Scientists Prove What We Already Knew: Hot Politicians Get More Media Attention
Thank you, Scientific Community, for brightening up our Friday afternoon with this wonderfully hilarious proving-what-we-all-secretly-suspected study. Published this year by a group of Israeli scientists from the University of Haifa’s Department of Communication, the study proves there’s a link between the attractiveness of political figures and how much attention the media lavishes upon them. (Hat tip to Gawker for immediately citing Rep. Aaron Schock as a beneficiary of this correlation.)
Of course, as the researchers explain, the study has an actual, practical purpose in the political world:
Nowadays, publicists and campaigners, as well as politicians themselves, are aware of the importance of media skills. Our study demonstrates how being attentive to outward appearance must be included in these skills, seeing as it can increase the politician’s exposure through the media.

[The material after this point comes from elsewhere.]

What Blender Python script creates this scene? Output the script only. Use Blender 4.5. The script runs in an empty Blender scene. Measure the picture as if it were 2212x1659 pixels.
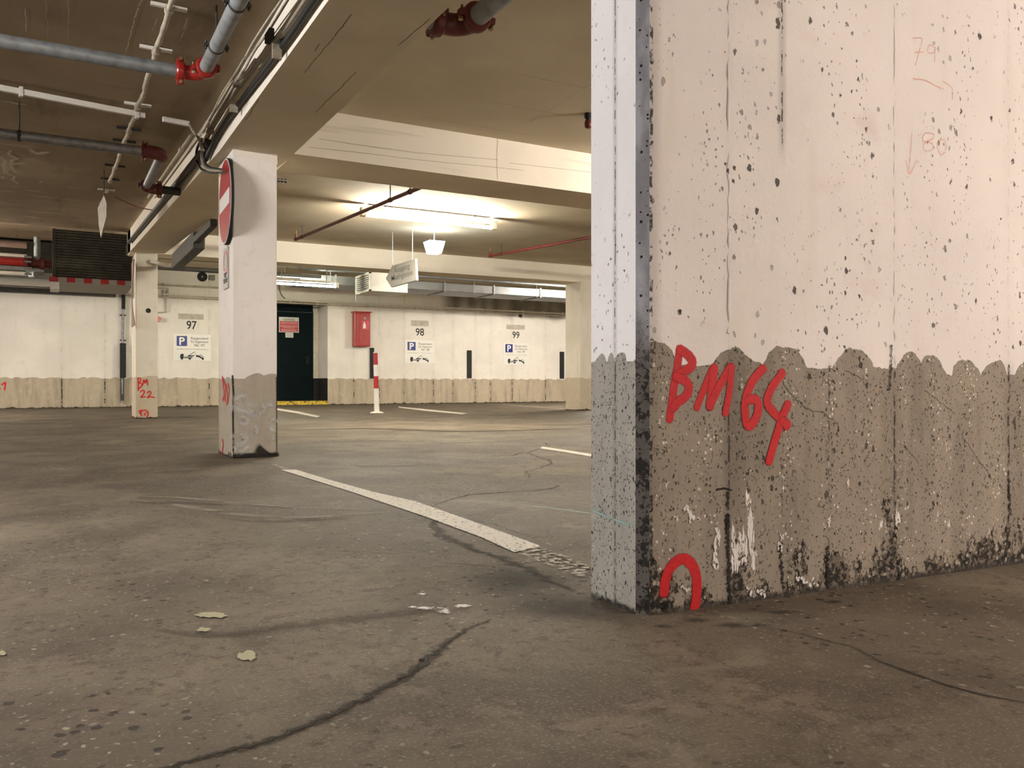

So it looks Sarah Palin now has a legitimate excuse for spending so much of the RNC’s money on her wardrobe during the 2008 campaign. (Not that her ability to attract media attention was ever in question, mind you.)
The researchers, though, also had a brief point to make about the journalists who do all that lavishing of attention:
Earlier studies have shown that people generally tend to prefer the company of people who are physically attractive and even value them as more worthy people. Our study reveals that journalists probably behave just like the rest.
Really? We never would have guessed. The media’s obsession with Sen. Scott Brown‘s Cosmo spread was strictly about policy, right?